Here's a slightly tougher warm-up. If you have a bunch of shirts, $H$, and a bunch of skirts, $K$, you might wonder how many different outfits you can make by pairing a shirt with a skirt. The set of outfits is usually written $H \times K$. You should be able to convince yourself that $|H \times K| = |H| \cdot |K|$. In other words, the concrete operation of counting pairs corresponds to the abstract operation of multiplication. Multiplication of whole numbers is often defined in this way.
Now that we're warmed up, suppose you have a set of paints, $C$, and a bag of beads, $X$. You might wonder how many different ways there are to color each bead with one of the paints. The set of ways to color the beads is usually written $C^X$. If you try a few examples, you'll see that $|C^X| = |C|^{|X|}$. Exponentiation of whole numbers is often defined this way.
Finally, we can get to your question. Suppose you have a bunch of paints, but the bag of beads is empty. Is it possible for you to paint all the beads? Sure: you just don't do anything! In fact, not doing anything is the only way to paint all the beads in the bag, since there are no beads. So, when the set $C$ has a bunch of paints, but the bag $X$ is empty, $|C^X| = 1$. If you define exponentiation by counting colorings, that means $|C|^0 = 1$ for any positive number $|C|$.

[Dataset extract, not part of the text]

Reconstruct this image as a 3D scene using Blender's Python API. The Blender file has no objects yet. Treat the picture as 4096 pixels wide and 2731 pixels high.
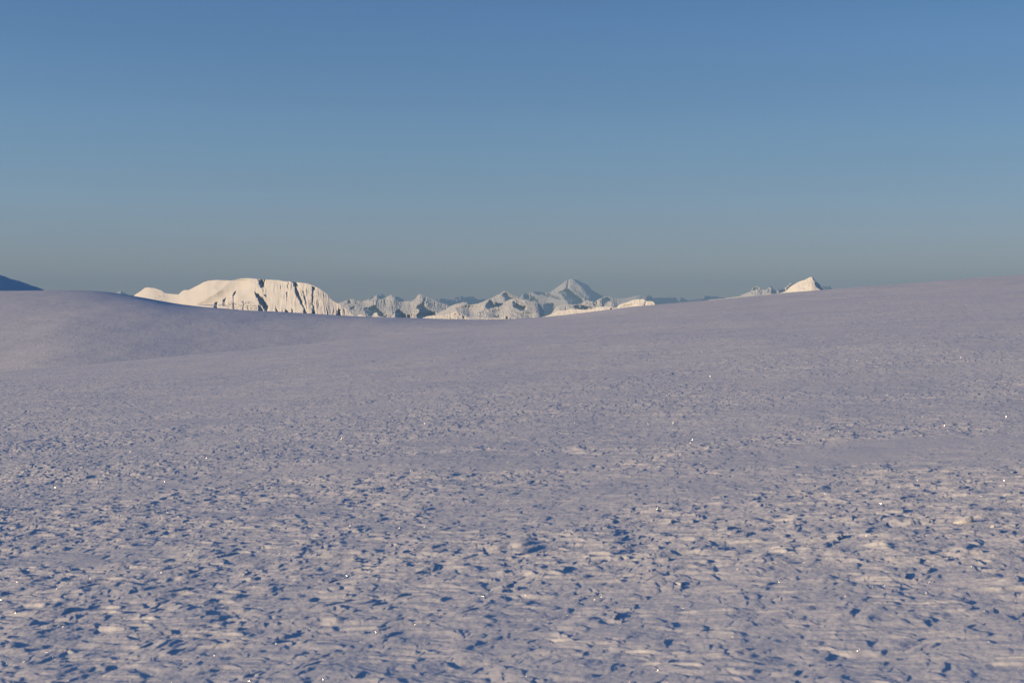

To make matters worse, suppose you have no paints and no beads. Happily, you can still paint all the beads: once again, you just don't do anything. Like before, not doing anything is the only way to paint all the beads, so $|C^X| = 1$ even when both $C$ and $X$ are empty. If you define exponentiation by counting colorings, that means $0^0 = 1$.
On the other hand, suppose you don't have any paints, but you do have some beads. In this case, you can't paint all the beads, because you have no paints! There are just no ways to paint all the beads. In other words, when $C$ is empty but $X$ is not, $|C^X| = 0$. If you define exponentiation by counting colorings, that means $0^{|X|} = 0$ for any positive number $|X|$, just like you'd expect.
Here's a bonus. André Nicolas argued that $0^0$ should be $1$ in order to make the binomial theorem true. Even those weird-looking numbers $\binom{n}{k}$ can be defined using finite sets: if you have $N$ toys and $K$ kids, $\binom{N}{K}$ is the set of ways you can pick out enough toys to have one for each kid. (Note that you don't give each toy to a particular kid: you just want the numbers of kids and toys to be the same.) If you get out your set of paints $C$ and another set of paints $D$ and start painting various numbers of kids and handing out toys based on how many colors of kids there are, you should somehow be able to convince yourself that the binomial theorem is true, even when $C$ doesn't have any paints in it. That's why André Nicolas came up with the same rules for zero exponentials as we just did.
It is for various reasons convenient to define $0^0$ as being equal to $1$. For one thing, consider the Binomial Theorem, or power series. It is useful to be able to write $$(1+x)^n =\sum_{k=0}^n \binom{n}{k}x^k,$$ or $$e^x=\sum_{k=0}^\infty \frac{x^k}{k!}.$$ In each of these equations, if we want the expression on the right to give the correct answer when $x=0$, we need to set $0^0=1$.